━━━ Supplied material ━━━
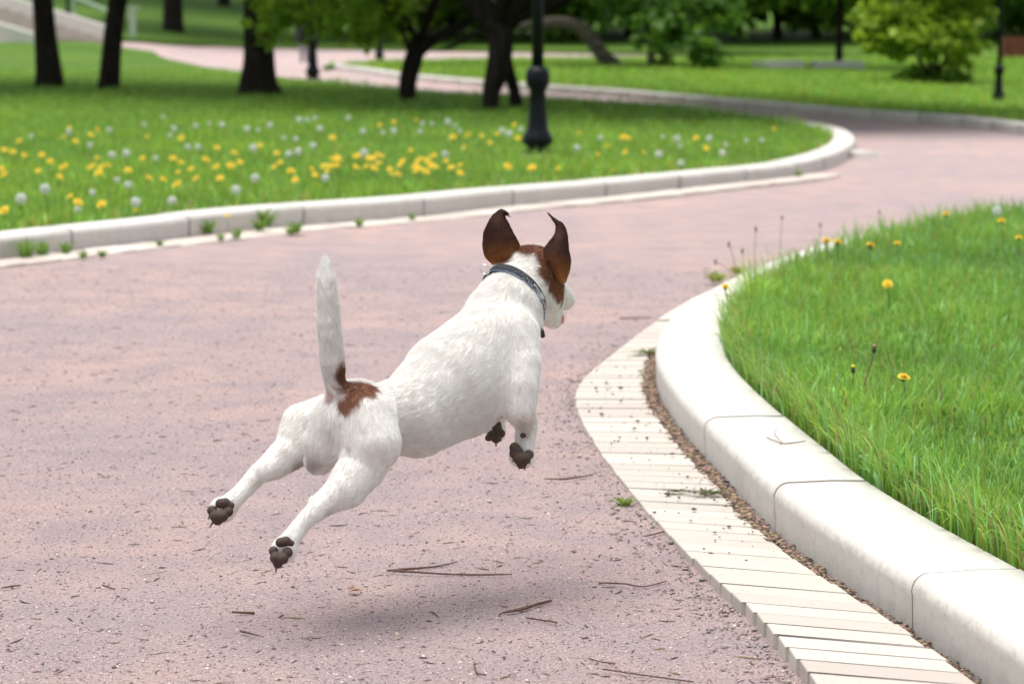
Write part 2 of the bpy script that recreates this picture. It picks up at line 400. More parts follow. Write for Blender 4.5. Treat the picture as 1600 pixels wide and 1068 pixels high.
tr = nd(t, 'ShaderNodeBsdfTranslucent'); mx = nd(t, 'ShaderNodeMixShader'); mx.inputs[0].default_value = .25
t.links.new(a.outputs['Color'], tr.inputs[0]); t.links.new(bs.outputs[0], mx.inputs[1]); t.links.new(tr.outputs[0], mx.inputs[2]); t.links.new(mx.outputs[0], t.nodes['Material Output'].inputs[0])
DOG0 = Vector((0.0, 4.15, .0)); DOG0.z = 0
dog = empty('dog', (-.1, 4.15, .33))
tag(dog, 'small white terrier with brown ears leaping in mid air above the pink path', 'dog')
off = np.array(dog.location)
def dmesh(name, V_, F_, mat, parent=dog, col=None, smooth=True): return mesh(name, np.asarray(V_)-(off if parent is dog else 0), F_, mat, parent, smooth, col)
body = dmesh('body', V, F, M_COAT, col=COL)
# hair strands
def fur(name, V, F, N, W, HLEN, COL, n, parent, off, rad=.00011, lift=.30, seed=3, npts=4):
    rg = np.random.default_rng(seed)
    Tt = np.concatenate([F[:, [0, 1, 2]], F[:, [0, 2, 3]]]) if F.shape[1] == 4 else F
    ar = np.linalg.norm(np.cross(V[Tt[:, 1]]-V[Tt[:, 0]], V[Tt[:, 2]]-V[Tt[:, 0]]), axis=1)
    pick = rg.choice(len(Tt), n, p=ar/ar.sum()); u = rg.random(n); v = rg.random(n); f_ = u+v > 1; u[f_] = 1-u[f_]; v[f_] = 1-v[f_]
    bw = np.stack([1-u-v, u, v], 1)
    mixv = lambda A: (A[Tt[pick]]*(bw[..., None] if A.ndim > 1 else bw)).sum(1)
    p, nn, w, hl_, cc = mixv(V), mixv(N), mixv(W), mixv(HLEN), mixv(COL)
    nn /= np.linalg.norm(nn, axis=1, keepdims=True)
    # wandering swirl so that tufts part from one another
    sw = np.stack([np.sin(p[:, 1]*95+p[:, 2]*60), np.sin(p[:, 2]*110+p[:, 0]*75), np.sin(p[:, 0]*88-p[:, 1]*70)], 1)*.22 + np.stack([np.sin(p[:, 1]*260), np.sin(p[:, 2]*280), np.sin(p[:, 0]*270)], 1)*.16
    tdir = w + sw + rg.normal(0, .13, (n, 3)); tdir -= (tdir*nn).sum(1, keepdims=True)*nn; tdir /= np.linalg.norm(tdir, axis=1, keepdims=True)+1e-9
    lf = lift*rg.uniform(.5, 1.6, n)[:, None]; L = (hl_*rg.uniform(.6, 1.35, n))[:, None]
    pts = np.zeros((n, npts, 3))
    for i in range(npts):
        s = i/(npts-1); pts[:, i] = p - nn*.0006 + L*(tdir*s + nn*lf*(s - .45*s*s))
    cv = bpy.data.hair_curves.new(name); cv.add_curves([npts]*n)
    cv.attributes['position'].data.foreach_set('vector', (pts - off).astype(np.float32).ravel())
    ra = cv.attributes.get('radius') or cv.attributes.new('radius', 'FLOAT', 'POINT')
    prof = np.array([1, .9, .65, .12])[:npts] if npts == 4 else np.linspace(1, .1, npts)
    ra.data.foreach_set('value', np.tile(prof*rad, n).astype(np.float32))
    ca = cv.attributes.new('col', 'FLOAT_COLOR', 'CURVE'); c4 = np.ones((n, 4), np.float32); c4[:, :3] = np.clip(cc*rg.uniform(.9, 1.1, (n, 1))*(1+.03*np.sin(p[:, 0:1]*210+p[:, 2:3]*160+p[:, 1:2]*120)), 0, .88)
    ca.data.foreach_set('color', c4.ravel())
    cv.materials.append(M_FUR); o = bpy.data.objects.new(name, cv); SC.collection.objects.link(o); o.parent = parent; return o
fur('fur', V, F, NV, W, HLEN, COL, 170000, dog, off, rad=.00024, lift=.36)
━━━
Repeat the data above exactly, but not the pictures.

Write part 2 of the bpy script that recreates this picture. It picks up at line 400. More parts follow. Write for Blender 4.5. Treat the picture as 1600 pixels wide and 1068 pixels high.
tr = nd(t, 'ShaderNodeBsdfTranslucent'); mx = nd(t, 'ShaderNodeMixShader'); mx.inputs[0].default_value = .25
t.links.new(a.outputs['Color'], tr.inputs[0]); t.links.new(bs.outputs[0], mx.inputs[1]); t.links.new(tr.outputs[0], mx.inputs[2]); t.links.new(mx.outputs[0], t.nodes['Material Output'].inputs[0])
DOG0 = Vector((0.0, 4.15, .0)); DOG0.z = 0
dog = empty('dog', (-.1, 4.15, .33))
tag(dog, 'small white terrier with brown ears leaping in mid air above the pink path', 'dog')
off = np.array(dog.location)
def dmesh(name, V_, F_, mat, parent=dog, col=None, smooth=True): return mesh(name, np.asarray(V_)-(off if parent is dog else 0), F_, mat, parent, smooth, col)
body = dmesh('body', V, F, M_COAT, col=COL)
# hair strands
def fur(name, V, F, N, W, HLEN, COL, n, parent, off, rad=.00011, lift=.30, seed=3, npts=4):
    rg = np.random.default_rng(seed)
    Tt = np.concatenate([F[:, [0, 1, 2]], F[:, [0, 2, 3]]]) if F.shape[1] == 4 else F
    ar = np.linalg.norm(np.cross(V[Tt[:, 1]]-V[Tt[:, 0]], V[Tt[:, 2]]-V[Tt[:, 0]]), axis=1)
    pick = rg.choice(len(Tt), n, p=ar/ar.sum()); u = rg.random(n); v = rg.random(n); f_ = u+v > 1; u[f_] = 1-u[f_]; v[f_] = 1-v[f_]
    bw = np.stack([1-u-v, u, v], 1)
    mixv = lambda A: (A[Tt[pick]]*(bw[..., None] if A.ndim > 1 else bw)).sum(1)
    p, nn, w, hl_, cc = mixv(V), mixv(N), mixv(W), mixv(HLEN), mixv(COL)
    nn /= np.linalg.norm(nn, axis=1, keepdims=True)
    # wandering swirl so that tufts part from one another
    sw = np.stack([np.sin(p[:, 1]*95+p[:, 2]*60), np.sin(p[:, 2]*110+p[:, 0]*75), np.sin(p[:, 0]*88-p[:, 1]*70)], 1)*.22 + np.stack([np.sin(p[:, 1]*260), np.sin(p[:, 2]*280), np.sin(p[:, 0]*270)], 1)*.16
    tdir = w + sw + rg.normal(0, .13, (n, 3)); tdir -= (tdir*nn).sum(1, keepdims=True)*nn; tdir /= np.linalg.norm(tdir, axis=1, keepdims=True)+1e-9
    lf = lift*rg.uniform(.5, 1.6, n)[:, None]; L = (hl_*rg.uniform(.6, 1.35, n))[:, None]
    pts = np.zeros((n, npts, 3))
    for i in range(npts):
        s = i/(npts-1); pts[:, i] = p - nn*.0006 + L*(tdir*s + nn*lf*(s - .45*s*s))
    cv = bpy.data.hair_curves.new(name); cv.add_curves([npts]*n)
    cv.attributes['position'].data.foreach_set('vector', (pts - off).astype(np.float32).ravel())
    ra = cv.attributes.get('radius') or cv.attributes.new('radius', 'FLOAT', 'POINT')
    prof = np.array([1, .9, .65, .12])[:npts] if npts == 4 else np.linspace(1, .1, npts)
    ra.data.foreach_set('value', np.tile(prof*rad, n).astype(np.float32))
    ca = cv.attributes.new('col', 'FLOAT_COLOR', 'CURVE'); c4 = np.ones((n, 4), np.float32); c4[:, :3] = np.clip(cc*rg.uniform(.9, 1.1, (n, 1))*(1+.03*np.sin(p[:, 0:1]*210+p[:, 2:3]*160+p[:, 1:2]*120)), 0, .88)
    ca.data.foreach_set('color', c4.ravel())
    cv.materials.append(M_FUR); o = bpy.data.objects.new(name, cv); SC.collection.objects.link(o); o.parent = parent; return o
fur('fur', V, F, NV, W, HLEN, COL, 170000, dog, off, rad=.00024, lift=.36)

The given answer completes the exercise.